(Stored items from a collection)
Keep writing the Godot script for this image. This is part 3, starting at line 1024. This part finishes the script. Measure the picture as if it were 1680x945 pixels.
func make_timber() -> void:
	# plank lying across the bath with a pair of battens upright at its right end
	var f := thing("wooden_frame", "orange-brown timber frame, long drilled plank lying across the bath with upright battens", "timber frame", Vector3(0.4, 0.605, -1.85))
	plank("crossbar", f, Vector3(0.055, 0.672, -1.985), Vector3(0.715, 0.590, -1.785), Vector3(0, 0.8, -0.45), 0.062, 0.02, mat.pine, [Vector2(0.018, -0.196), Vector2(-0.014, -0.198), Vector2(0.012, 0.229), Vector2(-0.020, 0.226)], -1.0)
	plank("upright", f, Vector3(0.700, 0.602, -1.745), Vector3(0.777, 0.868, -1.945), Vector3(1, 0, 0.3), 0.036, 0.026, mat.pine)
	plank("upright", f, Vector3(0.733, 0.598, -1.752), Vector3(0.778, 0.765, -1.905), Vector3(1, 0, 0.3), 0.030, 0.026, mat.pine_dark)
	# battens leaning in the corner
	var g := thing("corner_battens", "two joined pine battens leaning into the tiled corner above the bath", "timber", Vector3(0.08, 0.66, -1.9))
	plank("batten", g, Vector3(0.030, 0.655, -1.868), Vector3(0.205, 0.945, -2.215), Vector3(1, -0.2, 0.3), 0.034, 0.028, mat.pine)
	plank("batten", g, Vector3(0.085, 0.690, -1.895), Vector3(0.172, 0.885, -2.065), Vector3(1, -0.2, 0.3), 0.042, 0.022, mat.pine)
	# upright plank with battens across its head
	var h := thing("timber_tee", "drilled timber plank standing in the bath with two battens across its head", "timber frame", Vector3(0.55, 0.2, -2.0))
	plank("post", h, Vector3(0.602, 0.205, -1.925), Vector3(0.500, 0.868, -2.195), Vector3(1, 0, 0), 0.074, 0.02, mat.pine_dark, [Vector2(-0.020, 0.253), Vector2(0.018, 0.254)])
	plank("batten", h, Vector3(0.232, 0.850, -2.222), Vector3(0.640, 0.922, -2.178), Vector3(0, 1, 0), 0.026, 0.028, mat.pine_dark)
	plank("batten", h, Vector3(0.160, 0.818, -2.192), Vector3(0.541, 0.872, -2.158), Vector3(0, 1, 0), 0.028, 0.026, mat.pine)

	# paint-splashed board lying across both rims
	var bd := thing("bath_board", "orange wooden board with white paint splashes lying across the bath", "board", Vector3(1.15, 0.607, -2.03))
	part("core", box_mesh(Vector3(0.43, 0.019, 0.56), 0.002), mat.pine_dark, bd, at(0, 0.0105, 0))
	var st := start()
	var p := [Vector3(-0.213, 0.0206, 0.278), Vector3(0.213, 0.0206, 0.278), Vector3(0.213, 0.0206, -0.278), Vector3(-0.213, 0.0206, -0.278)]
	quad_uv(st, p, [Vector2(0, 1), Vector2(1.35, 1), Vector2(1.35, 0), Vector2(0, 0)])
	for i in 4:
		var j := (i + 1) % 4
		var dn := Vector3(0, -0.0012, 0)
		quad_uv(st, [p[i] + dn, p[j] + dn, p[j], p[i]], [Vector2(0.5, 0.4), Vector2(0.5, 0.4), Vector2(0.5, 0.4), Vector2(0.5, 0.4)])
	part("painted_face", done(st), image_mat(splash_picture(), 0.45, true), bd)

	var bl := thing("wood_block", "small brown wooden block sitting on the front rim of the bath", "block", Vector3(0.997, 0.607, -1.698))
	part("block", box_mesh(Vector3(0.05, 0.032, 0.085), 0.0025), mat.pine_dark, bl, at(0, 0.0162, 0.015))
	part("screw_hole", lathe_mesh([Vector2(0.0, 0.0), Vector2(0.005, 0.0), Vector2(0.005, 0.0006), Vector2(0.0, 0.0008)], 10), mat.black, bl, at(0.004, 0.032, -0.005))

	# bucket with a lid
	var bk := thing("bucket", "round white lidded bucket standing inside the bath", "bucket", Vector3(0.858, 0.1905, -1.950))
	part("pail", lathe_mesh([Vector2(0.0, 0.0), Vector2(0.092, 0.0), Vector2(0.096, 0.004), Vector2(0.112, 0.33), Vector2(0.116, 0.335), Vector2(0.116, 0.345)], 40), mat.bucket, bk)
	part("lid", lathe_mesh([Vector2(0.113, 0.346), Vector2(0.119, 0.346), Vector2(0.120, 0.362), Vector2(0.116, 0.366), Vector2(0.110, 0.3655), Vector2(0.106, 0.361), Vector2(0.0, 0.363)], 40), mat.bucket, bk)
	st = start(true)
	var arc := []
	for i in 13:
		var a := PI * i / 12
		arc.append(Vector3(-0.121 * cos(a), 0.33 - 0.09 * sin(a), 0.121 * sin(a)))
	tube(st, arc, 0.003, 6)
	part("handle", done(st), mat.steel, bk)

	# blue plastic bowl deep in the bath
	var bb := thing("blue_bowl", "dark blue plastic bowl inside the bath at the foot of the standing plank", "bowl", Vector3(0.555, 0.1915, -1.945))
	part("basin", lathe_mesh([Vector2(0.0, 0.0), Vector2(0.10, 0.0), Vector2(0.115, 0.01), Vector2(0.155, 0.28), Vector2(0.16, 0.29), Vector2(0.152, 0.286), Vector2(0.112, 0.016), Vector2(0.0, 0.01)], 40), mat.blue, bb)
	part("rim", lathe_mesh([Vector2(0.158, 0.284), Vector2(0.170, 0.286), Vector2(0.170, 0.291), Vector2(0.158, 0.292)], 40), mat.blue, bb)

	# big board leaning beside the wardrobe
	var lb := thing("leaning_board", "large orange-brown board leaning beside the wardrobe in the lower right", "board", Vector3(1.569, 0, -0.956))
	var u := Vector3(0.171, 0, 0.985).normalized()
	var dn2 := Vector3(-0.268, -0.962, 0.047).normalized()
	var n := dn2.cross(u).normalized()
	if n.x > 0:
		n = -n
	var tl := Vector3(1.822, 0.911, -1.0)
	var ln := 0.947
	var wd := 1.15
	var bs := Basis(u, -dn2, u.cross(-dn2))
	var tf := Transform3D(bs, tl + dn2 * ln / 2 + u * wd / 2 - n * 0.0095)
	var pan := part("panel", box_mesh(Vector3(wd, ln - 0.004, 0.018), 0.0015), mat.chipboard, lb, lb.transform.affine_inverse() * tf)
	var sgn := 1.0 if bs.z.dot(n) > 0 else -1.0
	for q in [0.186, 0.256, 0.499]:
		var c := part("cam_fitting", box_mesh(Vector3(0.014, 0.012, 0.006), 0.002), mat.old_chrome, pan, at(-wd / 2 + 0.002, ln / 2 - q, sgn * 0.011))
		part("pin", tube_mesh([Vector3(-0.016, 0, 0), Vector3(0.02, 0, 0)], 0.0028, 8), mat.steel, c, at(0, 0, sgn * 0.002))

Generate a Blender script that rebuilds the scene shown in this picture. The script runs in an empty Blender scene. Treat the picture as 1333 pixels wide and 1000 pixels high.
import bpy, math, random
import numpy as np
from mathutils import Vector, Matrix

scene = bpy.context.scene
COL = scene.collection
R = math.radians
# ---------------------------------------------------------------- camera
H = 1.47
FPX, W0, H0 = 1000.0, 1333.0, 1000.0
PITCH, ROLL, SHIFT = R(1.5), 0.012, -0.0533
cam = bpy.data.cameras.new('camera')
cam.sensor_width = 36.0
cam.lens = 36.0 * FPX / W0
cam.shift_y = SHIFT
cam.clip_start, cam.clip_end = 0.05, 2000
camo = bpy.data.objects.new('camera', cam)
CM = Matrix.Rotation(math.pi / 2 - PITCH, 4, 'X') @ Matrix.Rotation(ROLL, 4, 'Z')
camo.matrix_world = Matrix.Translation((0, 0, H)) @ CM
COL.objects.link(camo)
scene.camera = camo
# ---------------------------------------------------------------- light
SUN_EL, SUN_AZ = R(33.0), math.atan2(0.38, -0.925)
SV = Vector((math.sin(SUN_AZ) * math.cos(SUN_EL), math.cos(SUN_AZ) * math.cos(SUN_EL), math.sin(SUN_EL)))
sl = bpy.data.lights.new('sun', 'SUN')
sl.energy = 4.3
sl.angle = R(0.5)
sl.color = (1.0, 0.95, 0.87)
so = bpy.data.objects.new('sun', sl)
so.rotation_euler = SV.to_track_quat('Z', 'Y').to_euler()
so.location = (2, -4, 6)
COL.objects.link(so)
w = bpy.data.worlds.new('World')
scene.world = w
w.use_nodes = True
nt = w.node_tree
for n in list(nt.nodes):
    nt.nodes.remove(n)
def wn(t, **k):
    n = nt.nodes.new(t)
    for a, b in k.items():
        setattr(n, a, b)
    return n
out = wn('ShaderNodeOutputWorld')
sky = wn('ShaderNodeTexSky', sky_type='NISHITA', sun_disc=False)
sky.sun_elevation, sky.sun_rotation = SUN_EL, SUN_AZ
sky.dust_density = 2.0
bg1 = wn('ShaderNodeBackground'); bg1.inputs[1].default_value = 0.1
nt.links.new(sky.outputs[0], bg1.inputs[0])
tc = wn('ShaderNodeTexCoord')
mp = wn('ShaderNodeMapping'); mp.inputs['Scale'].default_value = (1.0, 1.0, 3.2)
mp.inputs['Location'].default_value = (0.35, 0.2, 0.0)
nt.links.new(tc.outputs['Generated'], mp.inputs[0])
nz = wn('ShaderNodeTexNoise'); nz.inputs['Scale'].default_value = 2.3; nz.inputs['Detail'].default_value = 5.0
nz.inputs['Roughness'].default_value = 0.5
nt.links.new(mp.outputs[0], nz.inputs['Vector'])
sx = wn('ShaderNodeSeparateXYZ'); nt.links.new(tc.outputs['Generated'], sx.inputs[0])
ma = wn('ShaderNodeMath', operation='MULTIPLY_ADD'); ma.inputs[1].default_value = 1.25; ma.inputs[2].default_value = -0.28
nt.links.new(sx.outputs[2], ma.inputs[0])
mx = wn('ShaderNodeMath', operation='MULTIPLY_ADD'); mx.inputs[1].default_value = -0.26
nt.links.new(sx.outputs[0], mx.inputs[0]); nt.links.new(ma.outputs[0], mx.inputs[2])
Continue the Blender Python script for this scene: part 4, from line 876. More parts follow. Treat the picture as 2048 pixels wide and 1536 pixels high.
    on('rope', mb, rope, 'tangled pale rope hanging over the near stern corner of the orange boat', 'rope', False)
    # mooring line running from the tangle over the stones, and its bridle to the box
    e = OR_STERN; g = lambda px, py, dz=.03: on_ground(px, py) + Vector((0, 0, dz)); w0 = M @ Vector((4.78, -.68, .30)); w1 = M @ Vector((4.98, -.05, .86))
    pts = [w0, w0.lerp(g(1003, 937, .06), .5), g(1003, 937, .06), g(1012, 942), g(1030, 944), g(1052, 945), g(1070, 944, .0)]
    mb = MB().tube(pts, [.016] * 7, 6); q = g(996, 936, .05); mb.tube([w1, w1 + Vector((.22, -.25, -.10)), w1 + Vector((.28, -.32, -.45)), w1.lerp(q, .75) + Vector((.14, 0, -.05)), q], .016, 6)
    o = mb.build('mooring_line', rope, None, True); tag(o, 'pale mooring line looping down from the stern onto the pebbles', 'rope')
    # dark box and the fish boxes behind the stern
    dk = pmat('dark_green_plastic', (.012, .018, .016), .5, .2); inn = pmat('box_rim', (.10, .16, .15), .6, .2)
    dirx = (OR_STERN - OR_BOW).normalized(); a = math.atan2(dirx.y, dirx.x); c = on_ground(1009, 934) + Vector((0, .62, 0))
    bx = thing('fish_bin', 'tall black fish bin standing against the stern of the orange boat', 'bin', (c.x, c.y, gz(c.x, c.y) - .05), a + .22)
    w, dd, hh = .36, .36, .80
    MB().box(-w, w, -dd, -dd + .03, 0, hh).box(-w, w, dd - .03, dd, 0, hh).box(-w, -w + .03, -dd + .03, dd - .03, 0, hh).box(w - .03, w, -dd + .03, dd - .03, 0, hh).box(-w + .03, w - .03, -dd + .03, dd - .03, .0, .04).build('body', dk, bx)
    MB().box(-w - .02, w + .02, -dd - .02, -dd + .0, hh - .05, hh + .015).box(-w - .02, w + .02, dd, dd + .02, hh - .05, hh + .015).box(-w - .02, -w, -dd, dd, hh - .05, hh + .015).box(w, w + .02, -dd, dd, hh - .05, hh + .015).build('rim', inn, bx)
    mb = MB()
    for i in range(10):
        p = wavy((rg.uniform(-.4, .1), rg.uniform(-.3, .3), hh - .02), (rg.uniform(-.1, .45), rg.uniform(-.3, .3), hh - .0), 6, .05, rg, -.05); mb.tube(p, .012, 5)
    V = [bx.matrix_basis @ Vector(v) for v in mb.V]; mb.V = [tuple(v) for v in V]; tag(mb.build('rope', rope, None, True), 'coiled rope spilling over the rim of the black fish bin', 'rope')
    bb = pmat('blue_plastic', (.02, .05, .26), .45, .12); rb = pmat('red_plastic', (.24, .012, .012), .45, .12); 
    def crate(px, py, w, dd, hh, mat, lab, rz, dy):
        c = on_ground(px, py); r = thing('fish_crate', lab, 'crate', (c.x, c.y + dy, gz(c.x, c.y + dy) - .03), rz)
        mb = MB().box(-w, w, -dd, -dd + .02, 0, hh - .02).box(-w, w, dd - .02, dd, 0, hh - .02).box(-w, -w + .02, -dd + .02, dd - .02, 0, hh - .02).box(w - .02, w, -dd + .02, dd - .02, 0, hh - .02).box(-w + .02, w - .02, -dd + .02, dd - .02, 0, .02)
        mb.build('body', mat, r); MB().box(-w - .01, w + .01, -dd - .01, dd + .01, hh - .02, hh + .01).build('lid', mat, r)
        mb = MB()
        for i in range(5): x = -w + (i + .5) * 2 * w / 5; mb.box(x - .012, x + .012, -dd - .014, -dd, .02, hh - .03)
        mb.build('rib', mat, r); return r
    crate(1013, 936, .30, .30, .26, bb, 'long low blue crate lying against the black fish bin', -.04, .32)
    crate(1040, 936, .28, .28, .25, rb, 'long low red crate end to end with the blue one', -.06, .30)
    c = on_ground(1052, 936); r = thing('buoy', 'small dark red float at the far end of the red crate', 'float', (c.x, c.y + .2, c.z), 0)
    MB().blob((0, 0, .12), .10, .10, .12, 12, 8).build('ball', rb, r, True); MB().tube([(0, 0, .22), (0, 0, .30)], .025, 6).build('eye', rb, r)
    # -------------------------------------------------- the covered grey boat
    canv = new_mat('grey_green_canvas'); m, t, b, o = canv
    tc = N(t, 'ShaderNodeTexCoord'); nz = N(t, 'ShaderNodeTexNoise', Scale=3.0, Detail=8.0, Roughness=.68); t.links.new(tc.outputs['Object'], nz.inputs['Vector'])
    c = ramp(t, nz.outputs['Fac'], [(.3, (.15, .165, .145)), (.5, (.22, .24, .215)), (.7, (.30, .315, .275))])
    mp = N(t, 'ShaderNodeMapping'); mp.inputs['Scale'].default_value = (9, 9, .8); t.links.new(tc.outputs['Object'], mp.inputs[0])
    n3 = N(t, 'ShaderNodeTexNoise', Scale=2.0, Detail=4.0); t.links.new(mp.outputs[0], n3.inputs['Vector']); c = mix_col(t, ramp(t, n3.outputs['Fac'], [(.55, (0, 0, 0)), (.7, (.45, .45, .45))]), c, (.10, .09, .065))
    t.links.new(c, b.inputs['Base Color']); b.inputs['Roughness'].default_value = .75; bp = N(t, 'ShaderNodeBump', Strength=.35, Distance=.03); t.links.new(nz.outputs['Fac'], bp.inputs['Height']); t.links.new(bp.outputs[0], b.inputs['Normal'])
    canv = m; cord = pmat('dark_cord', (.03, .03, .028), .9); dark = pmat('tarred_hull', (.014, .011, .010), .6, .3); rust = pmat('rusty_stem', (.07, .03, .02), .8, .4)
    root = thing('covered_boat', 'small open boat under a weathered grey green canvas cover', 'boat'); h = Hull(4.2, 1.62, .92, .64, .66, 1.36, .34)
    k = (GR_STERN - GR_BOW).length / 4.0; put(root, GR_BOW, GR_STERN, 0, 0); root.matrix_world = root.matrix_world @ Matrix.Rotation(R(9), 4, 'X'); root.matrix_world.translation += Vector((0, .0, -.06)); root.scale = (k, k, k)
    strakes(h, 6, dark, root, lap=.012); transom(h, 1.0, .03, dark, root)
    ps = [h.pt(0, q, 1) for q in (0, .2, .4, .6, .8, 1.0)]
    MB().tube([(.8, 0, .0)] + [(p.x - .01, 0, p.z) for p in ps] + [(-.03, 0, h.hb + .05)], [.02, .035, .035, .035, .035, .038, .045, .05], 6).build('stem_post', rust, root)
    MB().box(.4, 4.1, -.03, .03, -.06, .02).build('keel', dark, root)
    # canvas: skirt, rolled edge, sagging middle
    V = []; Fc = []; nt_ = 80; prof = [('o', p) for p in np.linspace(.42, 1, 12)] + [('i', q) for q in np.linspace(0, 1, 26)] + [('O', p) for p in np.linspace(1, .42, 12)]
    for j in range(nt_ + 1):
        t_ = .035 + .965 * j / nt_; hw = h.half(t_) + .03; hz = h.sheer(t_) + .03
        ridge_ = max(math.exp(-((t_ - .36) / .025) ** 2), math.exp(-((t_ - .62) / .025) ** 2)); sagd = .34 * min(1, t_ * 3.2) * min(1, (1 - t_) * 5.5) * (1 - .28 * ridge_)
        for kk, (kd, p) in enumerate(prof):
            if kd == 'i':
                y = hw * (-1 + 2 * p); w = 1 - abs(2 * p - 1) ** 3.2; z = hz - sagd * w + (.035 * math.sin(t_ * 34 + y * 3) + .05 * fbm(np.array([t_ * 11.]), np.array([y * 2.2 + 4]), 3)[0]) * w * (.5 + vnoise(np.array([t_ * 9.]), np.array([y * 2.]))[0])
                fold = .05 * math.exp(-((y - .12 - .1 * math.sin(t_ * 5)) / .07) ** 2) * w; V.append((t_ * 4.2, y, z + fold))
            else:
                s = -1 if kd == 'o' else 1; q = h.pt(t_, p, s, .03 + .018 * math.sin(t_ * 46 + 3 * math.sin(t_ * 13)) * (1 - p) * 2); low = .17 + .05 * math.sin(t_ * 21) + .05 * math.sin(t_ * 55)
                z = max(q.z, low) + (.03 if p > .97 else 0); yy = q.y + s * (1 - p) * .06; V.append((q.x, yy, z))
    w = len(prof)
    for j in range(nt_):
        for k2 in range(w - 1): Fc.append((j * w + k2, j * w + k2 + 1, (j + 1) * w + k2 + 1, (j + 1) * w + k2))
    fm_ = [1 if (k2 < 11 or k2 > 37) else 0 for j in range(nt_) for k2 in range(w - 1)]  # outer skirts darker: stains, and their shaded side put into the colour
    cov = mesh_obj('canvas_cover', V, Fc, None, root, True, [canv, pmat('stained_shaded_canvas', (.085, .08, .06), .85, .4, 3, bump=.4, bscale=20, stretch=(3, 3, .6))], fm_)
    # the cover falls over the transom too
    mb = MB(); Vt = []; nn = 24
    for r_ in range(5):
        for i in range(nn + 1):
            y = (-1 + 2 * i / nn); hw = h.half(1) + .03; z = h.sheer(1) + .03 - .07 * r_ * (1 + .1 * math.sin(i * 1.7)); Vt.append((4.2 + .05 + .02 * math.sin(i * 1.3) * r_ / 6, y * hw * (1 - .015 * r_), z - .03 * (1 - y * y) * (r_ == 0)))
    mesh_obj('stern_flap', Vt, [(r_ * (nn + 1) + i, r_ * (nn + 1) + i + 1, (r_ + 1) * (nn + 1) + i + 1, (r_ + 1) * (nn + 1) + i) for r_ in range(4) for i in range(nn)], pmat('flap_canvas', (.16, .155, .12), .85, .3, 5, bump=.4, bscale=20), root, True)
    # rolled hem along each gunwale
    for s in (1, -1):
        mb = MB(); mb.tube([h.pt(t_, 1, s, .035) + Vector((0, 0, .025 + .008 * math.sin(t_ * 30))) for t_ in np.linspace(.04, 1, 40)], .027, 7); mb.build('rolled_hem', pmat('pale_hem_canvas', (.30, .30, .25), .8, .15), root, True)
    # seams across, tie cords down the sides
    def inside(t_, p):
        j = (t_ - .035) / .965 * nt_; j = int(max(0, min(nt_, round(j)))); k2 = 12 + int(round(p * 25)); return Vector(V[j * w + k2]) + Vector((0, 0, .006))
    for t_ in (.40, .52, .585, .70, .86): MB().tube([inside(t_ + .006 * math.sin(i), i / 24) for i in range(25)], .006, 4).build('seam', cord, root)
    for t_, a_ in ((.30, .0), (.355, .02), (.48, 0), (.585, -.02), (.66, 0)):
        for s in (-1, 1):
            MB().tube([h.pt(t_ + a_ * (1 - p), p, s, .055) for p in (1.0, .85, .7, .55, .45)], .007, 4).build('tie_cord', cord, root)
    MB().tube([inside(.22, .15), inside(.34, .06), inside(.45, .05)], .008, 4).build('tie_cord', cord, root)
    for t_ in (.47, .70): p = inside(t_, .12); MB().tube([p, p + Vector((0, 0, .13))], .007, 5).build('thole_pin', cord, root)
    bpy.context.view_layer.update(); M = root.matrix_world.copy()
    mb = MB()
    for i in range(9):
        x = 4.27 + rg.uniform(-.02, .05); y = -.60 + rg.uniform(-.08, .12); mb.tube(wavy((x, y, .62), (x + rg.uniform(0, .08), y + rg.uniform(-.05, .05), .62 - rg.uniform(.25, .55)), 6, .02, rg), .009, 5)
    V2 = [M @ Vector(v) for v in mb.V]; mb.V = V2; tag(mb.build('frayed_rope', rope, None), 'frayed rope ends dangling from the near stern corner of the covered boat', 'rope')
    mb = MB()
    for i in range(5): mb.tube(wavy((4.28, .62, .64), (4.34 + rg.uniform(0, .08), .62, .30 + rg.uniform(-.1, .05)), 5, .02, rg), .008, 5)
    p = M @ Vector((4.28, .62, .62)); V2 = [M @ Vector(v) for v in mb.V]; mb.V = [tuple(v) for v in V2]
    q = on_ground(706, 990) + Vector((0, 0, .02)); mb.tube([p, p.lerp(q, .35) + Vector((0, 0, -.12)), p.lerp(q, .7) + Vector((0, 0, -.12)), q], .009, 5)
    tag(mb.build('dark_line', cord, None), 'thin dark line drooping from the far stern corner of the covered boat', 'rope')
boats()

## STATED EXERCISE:
Exactly the lines from the line that has "Generate a Blender" through the line that has "from mathutils import Vector, Matrix" are to be repeated, both included, with nothing added.

## RESPONSE TO THIS TASK:
Generate a Blender script that rebuilds the scene shown in this picture. The script runs in an empty Blender scene. Treat the picture as 1333 pixels wide and 1000 pixels high.
import bpy, math, random
import numpy as np
from mathutils import Vector, Matrix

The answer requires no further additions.